From posture to prioritization: The shift toward unified runtime platforms
In this Help Net Security interview, Rinki Sethi, Chief Security Officer at Upwind, discusses how runtime platforms help CISOs shift from managing tools to managing risk. She encourages CISOs to position runtime as a practical layer for real-time risk reduction, especially when facing legacy constraints.
Looking ahead, she sees security leaders playing a bigger role in shaping infrastructure and innovation, with teams working more closely across functions as tools converge.
What advice would you offer to CISOs who are considering adopting runtime-first platforms but are constrained by legacy tooling or internal resistance?
For CISOs considering a runtime-first approach but facing legacy or organizational resistance, the key is to reframe the conversation around risk reduction and operational visibility. Legacy tools often focus on static configurations and theoretical threats, while runtime platforms offer real-time insight into what’s actually happening in the environment – where risk materializes. Instead of positioning it as a full replacement, CISOs can introduce runtime as a complementary layer that fills critical detection and response gaps. Starting with targeted pilots in high-impact areas can demonstrate value quickly and help build internal momentum for broader adoption.

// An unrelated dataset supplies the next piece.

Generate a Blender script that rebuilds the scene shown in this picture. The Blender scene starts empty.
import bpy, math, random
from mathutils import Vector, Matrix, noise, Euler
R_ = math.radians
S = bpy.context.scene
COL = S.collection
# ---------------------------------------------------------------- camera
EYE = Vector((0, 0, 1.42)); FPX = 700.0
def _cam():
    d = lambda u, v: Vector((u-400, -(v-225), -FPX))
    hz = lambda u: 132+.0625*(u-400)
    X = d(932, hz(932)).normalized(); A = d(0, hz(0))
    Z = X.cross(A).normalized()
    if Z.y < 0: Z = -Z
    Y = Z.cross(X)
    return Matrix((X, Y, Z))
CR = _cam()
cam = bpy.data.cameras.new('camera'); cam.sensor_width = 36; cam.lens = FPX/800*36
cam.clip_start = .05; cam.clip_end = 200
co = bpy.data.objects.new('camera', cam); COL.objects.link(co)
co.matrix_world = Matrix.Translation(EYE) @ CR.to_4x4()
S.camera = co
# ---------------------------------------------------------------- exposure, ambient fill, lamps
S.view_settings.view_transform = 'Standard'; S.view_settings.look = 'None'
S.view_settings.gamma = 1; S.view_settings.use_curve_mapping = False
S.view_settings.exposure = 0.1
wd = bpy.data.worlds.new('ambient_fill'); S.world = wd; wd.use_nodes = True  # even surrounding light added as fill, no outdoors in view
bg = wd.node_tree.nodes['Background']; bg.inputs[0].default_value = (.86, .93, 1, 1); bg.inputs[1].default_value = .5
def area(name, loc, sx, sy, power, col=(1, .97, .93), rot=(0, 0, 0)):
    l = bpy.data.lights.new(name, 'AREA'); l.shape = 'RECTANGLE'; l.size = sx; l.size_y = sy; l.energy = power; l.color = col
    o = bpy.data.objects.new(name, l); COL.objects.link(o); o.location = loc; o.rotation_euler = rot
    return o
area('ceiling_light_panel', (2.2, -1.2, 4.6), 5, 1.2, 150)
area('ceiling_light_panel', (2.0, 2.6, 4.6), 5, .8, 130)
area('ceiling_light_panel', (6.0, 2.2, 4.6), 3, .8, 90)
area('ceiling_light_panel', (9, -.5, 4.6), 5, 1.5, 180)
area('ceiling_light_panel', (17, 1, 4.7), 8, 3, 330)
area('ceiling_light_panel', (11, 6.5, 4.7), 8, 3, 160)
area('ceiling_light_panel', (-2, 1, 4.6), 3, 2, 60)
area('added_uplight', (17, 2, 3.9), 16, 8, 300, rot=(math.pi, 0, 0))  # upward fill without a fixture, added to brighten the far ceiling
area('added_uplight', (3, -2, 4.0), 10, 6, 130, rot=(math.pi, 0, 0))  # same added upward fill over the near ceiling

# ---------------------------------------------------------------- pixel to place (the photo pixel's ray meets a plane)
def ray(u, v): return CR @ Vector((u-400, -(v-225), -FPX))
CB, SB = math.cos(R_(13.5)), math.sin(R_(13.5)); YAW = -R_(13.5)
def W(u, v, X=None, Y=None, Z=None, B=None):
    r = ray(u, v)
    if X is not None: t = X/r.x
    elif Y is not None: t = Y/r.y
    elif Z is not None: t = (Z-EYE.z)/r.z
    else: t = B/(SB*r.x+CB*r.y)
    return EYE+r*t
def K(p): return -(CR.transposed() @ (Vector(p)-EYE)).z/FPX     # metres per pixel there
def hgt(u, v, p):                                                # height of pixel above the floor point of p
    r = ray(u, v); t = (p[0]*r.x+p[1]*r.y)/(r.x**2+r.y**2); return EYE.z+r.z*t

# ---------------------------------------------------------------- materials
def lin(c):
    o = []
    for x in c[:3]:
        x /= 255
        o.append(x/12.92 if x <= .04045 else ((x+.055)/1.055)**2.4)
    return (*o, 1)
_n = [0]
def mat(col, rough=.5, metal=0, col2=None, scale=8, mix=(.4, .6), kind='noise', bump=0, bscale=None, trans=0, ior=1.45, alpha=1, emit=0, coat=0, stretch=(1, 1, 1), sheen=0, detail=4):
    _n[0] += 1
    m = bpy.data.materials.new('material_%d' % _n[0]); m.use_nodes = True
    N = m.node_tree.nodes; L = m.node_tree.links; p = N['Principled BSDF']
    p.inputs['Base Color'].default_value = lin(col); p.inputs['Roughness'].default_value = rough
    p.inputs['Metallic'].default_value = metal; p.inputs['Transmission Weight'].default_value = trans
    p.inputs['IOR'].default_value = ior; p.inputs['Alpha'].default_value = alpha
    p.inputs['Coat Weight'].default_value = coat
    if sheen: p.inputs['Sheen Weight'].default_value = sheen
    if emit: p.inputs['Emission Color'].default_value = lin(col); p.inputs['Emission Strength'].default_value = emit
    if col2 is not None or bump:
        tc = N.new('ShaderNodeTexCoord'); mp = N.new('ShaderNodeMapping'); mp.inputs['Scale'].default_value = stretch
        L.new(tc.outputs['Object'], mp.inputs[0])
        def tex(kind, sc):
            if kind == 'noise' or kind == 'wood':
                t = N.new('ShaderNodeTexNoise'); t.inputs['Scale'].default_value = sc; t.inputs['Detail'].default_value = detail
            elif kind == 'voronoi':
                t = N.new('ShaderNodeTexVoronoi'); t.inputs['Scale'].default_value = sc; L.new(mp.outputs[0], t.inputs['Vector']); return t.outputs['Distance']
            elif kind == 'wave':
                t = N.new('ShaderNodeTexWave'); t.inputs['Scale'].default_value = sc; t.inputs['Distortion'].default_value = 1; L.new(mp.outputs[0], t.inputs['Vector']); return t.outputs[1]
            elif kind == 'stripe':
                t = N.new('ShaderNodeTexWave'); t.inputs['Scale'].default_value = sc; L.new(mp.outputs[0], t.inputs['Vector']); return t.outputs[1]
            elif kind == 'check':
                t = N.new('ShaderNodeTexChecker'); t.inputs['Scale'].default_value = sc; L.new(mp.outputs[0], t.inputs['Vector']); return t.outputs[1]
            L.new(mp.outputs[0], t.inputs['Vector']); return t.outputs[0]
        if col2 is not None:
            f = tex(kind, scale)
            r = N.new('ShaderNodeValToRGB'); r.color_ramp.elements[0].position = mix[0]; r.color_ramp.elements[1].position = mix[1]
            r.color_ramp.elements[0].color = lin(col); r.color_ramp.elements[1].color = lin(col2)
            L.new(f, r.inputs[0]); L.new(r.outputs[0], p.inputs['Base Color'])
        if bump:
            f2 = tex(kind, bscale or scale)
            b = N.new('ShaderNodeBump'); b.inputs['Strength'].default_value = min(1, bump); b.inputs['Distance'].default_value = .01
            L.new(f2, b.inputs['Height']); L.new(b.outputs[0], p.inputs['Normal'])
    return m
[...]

What types of skills and mindsets do you believe the next generation of cloud security leaders need most, and how are you helping to foster that pipeline?
The next generation of cloud security leaders needs to be deeply strategic. They need to be able to understand how cloud systems work, how they can be abused, automated, and defended in real time. With the rise of AI, the attack surface is expanding rapidly, and the pace of decision-making is accelerating. Future leaders must be fluent in automation, identity architectures, and how to operationalize AI securely.
But mindset matters just as much: curiosity, adaptability, and the ability to navigate ambiguity will be essential. I’m focused on building that pipeline by creating real-world exposure through boardroom preparation, hands-on access to cutting-edge tools, and building communities that give rising talent a front row seat to how modern security strategy gets shaped.
How do you see the integration of CSPM, CWPP, and other components into a single runtime platform affecting how CISOs structure their teams and workflows?
As CSPM, CWPP, and other cloud security components converge into unified runtime platforms, CISOs have a real opportunity to rethink how security teams operate. Instead of siloed teams focused on posture, workload, or incident response, we’re moving toward integrated workflows where context matters more than categories.
Runtime platforms enable continuous visibility and prioritization across identities, workloads, and configurations, so teams can shift from managing tools to managing risk. This convergence encourages more agile, cross-functional teams that align closely with DevOps and platform engineering – reducing handoffs and accelerating response. Ultimately, it changes the CISO’s role from tool integrator to strategic risk orchestrator.
As a founding partner at Lockstep Ventures, how do you go about spotting the next big disruptive force in cybersecurity?
We chose the name Lockstep for a reason: we move in lockstep with our community. That community is built on two core pillars: practitioners and founders. Practitioners are the nucleus of what makes us tick.
As active CISOs ourselves, Lucas Moody and I built Lockstep to reflect the lived experience of those in the trenches – solving real-world problems, anticipating what’s coming next, and identifying the gaps legacy vendors overlook.
Founders are the catalysts of change – the ones with the vision, curiosity, and drive to challenge the status quo. We look for those who pair deep technical insight with relentless execution and a passion for building. Our job is to bring these two communities together to serve as the connective tissue and surface the next wave of investable, disruptive forces in cybersecurity.
Looking five years ahead, how do you see the cloud security landscape changing, and what role should security leaders play in shaping that future?
Five years from now, cloud security will be far more autonomous, identity-driven, and runtime-aware. With the rise of AI and ephemeral infrastructure, traditional perimeter and posture-based models will no longer be sufficient. Security will need to happen continuously, in context, and at the speed of change.
Leaders won’t just secure environments – they’ll shape how infrastructure is built, how AI is governed, and how risk is measured in real time. The most effective CISOs will act as architects of secure innovation – embedding security into engineering, influencing product roadmaps, and ensuring the organization can move fast without losing control.